By the end of the novel, how has Rochester changed?

I read the last chapter twice in order to answer this question. This is more difficult to answer then I presupposed. Physically Rochester is diminished and very dependent upon Jane. I was initially tempted to say that his character was also diminished. Perhaps a combination of his physical weakness, as well as his domestic bliss, had caused him to lose his dark edge, which, after all, comprised much of his life force.

However, I find that I cannot really reach these conclusions. Bronte really does not tell us enough about Rochester’s personality and character after his marriage. Perhaps the omission is in of itself evidence that Rochester is not, psychologically, the man that he used be. Or perhaps Bronte just left this out and this is a very rare flaw in this novel. I really cannot be sure.

The one conclusion that I can draw is that Rochester has reached a degree of happiness and fulfillment that has eluded him previously.

How satisfied are you with the ending of this novel?

I am very satisfied on multiple levels. From an aesthetic point if view, the novel ends fabulously. The characters of Jane and Rochester are so well fleshed out and complete, at least at the time of their marriage.

Thematically there may be some ambiguity. Can we consider Jane’s life to be triumph of individuality and will, or did she surrender her values in returning to Rochester? I tend to believe in the iron willed Jane, but one can argue either way. This uncertainly actually adds to the aesthetic satisfaction for me. Pat answers are often a flaw in a book such as this.
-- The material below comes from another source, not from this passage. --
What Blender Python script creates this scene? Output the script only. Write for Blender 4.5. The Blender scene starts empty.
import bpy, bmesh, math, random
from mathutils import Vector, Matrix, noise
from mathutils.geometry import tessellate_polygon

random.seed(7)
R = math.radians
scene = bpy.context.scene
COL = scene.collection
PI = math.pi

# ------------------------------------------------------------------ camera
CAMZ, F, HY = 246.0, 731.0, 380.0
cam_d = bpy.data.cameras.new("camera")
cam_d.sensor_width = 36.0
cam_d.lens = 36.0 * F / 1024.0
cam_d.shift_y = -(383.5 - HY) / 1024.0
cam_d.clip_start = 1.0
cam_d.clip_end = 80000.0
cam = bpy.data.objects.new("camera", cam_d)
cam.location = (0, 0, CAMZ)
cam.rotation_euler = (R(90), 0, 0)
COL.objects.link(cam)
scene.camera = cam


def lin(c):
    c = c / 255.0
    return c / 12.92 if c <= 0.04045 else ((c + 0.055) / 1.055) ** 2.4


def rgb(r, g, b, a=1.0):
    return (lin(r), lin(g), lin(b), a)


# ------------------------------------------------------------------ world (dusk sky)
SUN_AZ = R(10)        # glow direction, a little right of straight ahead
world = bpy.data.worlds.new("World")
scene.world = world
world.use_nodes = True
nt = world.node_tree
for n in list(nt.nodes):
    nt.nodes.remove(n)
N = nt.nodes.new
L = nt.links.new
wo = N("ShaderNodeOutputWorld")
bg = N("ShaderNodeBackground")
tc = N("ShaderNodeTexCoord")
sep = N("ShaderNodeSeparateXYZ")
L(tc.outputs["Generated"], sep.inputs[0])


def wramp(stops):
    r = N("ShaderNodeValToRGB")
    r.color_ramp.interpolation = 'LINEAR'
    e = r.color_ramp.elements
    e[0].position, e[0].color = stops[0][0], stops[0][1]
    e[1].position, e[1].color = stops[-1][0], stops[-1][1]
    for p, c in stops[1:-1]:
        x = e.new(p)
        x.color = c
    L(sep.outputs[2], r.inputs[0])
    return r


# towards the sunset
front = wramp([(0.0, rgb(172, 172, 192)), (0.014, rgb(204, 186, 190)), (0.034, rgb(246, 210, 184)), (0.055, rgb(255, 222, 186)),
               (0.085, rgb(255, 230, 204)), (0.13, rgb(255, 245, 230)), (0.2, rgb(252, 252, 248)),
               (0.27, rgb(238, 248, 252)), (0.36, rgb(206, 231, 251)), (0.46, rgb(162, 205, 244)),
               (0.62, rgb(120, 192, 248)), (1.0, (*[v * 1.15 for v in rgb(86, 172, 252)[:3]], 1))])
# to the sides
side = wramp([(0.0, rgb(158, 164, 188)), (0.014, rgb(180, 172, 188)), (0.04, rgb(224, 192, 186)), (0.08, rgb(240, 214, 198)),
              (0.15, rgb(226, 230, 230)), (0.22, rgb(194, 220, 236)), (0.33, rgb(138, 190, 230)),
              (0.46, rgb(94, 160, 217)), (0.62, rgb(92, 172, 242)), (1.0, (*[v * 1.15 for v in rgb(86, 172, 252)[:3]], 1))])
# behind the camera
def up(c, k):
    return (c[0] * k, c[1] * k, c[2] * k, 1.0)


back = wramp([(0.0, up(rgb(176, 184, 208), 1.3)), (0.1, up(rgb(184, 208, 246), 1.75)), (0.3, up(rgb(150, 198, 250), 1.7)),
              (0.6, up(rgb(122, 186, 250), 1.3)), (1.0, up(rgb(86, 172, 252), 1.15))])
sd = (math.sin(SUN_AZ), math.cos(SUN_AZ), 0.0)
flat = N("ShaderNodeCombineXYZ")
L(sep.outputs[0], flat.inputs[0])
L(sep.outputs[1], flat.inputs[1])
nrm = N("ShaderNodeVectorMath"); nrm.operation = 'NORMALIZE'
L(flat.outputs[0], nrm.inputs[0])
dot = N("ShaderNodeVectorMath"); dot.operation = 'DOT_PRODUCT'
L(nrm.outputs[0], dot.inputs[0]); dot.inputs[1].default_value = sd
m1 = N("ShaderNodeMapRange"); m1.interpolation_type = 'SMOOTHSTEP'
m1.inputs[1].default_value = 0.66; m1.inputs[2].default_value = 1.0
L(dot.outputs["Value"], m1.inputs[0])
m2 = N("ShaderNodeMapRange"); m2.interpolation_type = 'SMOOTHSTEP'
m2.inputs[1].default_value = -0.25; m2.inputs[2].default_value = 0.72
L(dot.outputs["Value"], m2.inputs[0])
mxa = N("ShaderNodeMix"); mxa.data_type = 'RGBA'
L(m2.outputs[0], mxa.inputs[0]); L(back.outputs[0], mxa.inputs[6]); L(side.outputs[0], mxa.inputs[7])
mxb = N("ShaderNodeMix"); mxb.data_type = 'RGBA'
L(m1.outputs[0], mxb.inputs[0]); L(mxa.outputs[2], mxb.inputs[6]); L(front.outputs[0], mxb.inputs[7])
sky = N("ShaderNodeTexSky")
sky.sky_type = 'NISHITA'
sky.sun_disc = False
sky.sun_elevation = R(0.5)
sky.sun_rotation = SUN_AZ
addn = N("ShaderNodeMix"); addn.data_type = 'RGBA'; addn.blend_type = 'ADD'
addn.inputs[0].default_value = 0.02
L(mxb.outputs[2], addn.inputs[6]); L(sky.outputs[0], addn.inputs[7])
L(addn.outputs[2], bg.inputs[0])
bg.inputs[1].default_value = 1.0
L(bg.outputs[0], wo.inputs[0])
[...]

In addition, by the end of the novel, so many important elements have come together, morality, love, the connection between the two main characters, to name just a few.

From a purely gratuitous standpoint the work is also immensely satisfying. I confess to wanting to see Jane and Rochester together in the end. I am not usually overly romantic but this book really had me hoping that the two would end up married. I did not want to see Jane marry St. John. As someone who is at time critical of overly happy endings, I am glad that this book had one.